Property and purchase price
- Location: Central Kyiv, 14th floor, good views, close to metro and amenities.
- Size: 142.5 m² total.
- Asking price: ≈ $1,300 per m² (≈ $185,000).
- Negotiable price: ≈ $1,200 per m² (≈ $171,000).
Renovation plan
- Goal: Split the unit into four studios, each with its own kitchen and bathroom.
- Renovation cost: ≈ $600 per m², covering new kitchens, bathrooms, finishes, and partition walls.
- Total estimated outlay: $250 k–$160 k (including purchase price and renovation).
- Timeline: 5–6 months for a full conversion.
Expected rental income
- Monthly rent per studio: ≈ 15,000–16,000 UAH (≈ $600).
- Total monthly cash flow (four studios): ≈ $2,300.
- Gross yield: 10–11 % per annum, based on the negotiated purchase price and renovation costs.
Legal and bureaucratic considerations
- Converting a single apartment into four legally separate units is possible but requires paperwork, approvals, and additional fees.
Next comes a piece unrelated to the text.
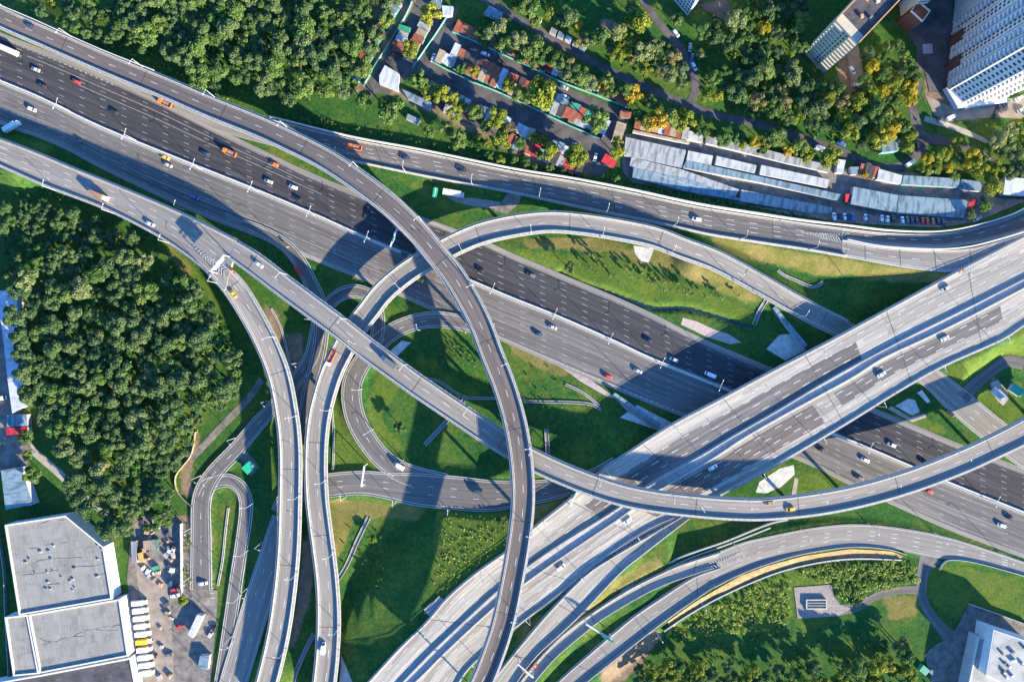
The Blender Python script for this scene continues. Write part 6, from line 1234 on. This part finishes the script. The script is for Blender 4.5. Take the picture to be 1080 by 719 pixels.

- The process can be lengthy; investors often rely on local contacts who understand the steps from one government office to the next.
- If the legal split is not completed, the property can still serve as a “cash cow” by renting the four studios under a single ownership structure.
Target tenant profile
- Age: 25–35 years.
- Income: ≥ $1,500 per month (≈ 40,000 UAH).
- Occupation: IT professionals, small‑business owners, mid‑level managers—segments that earn significantly above the Ukrainian average salary of ≈ $600 per month.
- Preferences: Newly renovated studios with modern finishes, good views, and proximity to the city centre.
Market context
- Standard residential apartments in Kyiv typically generate 7–9 % gross yields.
- Higher yields (double‑digit) become attainable when investors add value through renovation and subdivision.
- Rental rates for comparable studios in older Soviet‑era buildings without views range from 13,000–14,000 UAH per month, confirming the premium that modern finishes and location can command.
Risks and caveats
- Regulatory risk: Legalizing the split may encounter delays or additional costs, especially for foreign investors.
- Market risk: Rental demand at the projected price point depends on the continued presence of higher‑earning professionals in Kyiv.
- Execution risk: Renovation costs could exceed estimates if unforeseen structural issues arise.
Overall, converting a centrally located Kyiv apartment into four studios can deliver a solid 10 %+ gross yield, provided the investor secures a favorable purchase price, manages renovation costs, and successfully navigates the legal process for unit registration.